Fiftieth Birthday of Noted Writer Is Celebrated by Issue Printing Early Poems and Articles

NO WRITER ATTRIBUTED

Commemorating the 50-year Jubilee of one of its most distinguished former editors, the Advocate is publishing a "T.S. Eliot" number for its December issue. The magazine will go on sale today and tomorrow.

Thomas Stearns Eliot '10, who has since become widely known as an author for his play "Murder in the Cathedral" and such poems as "The Waste Land", "Ash Wednesday", and "Gerontion", was an editor of the Advocate while in College.

Eight early poems of Eliot's are being reprinted together with a number of special articles and a symposium of critical appreciation.
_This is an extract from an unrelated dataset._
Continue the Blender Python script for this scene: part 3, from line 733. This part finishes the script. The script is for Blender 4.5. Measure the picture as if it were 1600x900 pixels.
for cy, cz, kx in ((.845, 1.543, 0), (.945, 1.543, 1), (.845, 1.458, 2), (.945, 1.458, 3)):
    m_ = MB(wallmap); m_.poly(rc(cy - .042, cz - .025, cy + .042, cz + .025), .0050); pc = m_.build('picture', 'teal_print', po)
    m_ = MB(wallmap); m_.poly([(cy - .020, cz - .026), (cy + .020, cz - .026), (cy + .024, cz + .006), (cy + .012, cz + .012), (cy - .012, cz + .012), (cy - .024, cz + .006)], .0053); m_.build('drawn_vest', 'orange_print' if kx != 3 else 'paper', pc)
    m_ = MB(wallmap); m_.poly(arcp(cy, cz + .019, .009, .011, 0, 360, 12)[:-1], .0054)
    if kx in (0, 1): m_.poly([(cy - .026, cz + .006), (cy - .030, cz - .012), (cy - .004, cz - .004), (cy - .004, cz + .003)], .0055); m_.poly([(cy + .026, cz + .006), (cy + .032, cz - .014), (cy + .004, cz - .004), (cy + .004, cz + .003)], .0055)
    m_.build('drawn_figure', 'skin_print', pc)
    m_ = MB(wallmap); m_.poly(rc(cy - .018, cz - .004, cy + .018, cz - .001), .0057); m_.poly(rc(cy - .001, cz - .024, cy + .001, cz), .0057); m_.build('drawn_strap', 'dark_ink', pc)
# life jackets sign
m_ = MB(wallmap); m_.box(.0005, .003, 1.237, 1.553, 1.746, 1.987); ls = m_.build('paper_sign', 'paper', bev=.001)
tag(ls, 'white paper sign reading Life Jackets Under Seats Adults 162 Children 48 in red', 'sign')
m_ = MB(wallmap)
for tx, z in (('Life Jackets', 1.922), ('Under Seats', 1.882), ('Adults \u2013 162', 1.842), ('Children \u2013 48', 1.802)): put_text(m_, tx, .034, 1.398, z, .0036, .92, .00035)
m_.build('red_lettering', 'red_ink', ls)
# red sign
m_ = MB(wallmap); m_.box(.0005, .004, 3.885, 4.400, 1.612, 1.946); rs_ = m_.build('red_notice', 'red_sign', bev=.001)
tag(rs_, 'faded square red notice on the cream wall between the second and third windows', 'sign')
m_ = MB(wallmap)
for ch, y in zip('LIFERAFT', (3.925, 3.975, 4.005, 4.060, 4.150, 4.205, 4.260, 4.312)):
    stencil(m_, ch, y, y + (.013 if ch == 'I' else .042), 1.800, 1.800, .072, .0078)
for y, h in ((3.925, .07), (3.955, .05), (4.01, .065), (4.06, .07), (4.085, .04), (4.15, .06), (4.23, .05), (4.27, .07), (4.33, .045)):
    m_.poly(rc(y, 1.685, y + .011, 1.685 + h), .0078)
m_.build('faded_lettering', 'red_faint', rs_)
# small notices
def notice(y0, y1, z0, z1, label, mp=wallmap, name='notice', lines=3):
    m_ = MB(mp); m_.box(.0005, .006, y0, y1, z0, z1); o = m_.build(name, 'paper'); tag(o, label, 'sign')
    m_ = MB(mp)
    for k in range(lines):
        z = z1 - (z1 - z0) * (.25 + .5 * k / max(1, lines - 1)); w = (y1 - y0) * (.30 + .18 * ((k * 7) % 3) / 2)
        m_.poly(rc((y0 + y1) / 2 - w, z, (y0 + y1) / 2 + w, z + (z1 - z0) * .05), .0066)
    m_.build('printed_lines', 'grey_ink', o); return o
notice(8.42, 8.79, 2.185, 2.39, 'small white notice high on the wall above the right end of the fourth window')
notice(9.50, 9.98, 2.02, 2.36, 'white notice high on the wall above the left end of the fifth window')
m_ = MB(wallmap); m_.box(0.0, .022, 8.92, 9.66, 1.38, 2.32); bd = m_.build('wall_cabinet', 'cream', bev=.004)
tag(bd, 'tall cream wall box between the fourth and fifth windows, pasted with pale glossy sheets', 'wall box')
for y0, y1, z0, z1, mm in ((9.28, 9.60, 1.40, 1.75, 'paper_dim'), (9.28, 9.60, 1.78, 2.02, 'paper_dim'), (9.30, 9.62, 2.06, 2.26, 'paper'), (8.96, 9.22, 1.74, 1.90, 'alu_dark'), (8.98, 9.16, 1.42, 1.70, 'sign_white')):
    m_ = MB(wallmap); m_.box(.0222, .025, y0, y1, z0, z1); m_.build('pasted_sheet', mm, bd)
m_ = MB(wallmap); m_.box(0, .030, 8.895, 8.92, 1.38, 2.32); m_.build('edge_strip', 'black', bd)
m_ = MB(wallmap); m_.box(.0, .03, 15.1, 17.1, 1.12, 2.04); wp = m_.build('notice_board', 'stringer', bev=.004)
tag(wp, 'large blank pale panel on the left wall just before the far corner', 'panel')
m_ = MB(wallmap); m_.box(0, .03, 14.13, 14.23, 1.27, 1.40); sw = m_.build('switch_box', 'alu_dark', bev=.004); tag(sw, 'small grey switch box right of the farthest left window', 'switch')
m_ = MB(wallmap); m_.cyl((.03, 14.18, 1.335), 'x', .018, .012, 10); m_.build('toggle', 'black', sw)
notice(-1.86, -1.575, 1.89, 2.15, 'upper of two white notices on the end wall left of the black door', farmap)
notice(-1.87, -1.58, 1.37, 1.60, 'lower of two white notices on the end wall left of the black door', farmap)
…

The poems, which appeared in the Advocate while Eliot was an undergraduate, were written in the period from 1907-1910, and are accompanied by a commentary on his early work by Lawrence B. Leighton, Instructor in Greek and Latin.

Among the articles are two on Eliot's method in the drama by Francis O. Matthiessen, associate professor of History and Literature, and Theodore Spencer, assistant professor of English. Spencer writes on "Murder in the Cathedral" and Matthiessen's contribution is a "Note for an Unwritten Chapter" (of his "Achievement of T.S. Eliot").

Six hundred copies have been ordered by the class of 1910 and over 150 advance orders have been received from all over America and England.

Contributing to the Symposium are: Conrad Aiken '11 (who was an editor of the Advocate at the same time as Eliot); Howard Baker, poet and Instructor in English; Richard Eberhart, poet and teacher of English at St. Mark's School, South borough; Robert T.S. Lowe '11; Archibald MacLeish, Curator of the Nieman Collection; Merrill Moore, sonneteer and Associate in Psychiatry; George Marion O'Donell, Frederick Prokosch, Wallace Stevens, Allen Tate, William Carlos Williams, and Robert Penn Warren, all prominent contemporary writers.

Much of the work of assembling the material for the issue was done by Harry Brown '41, himself a published poet.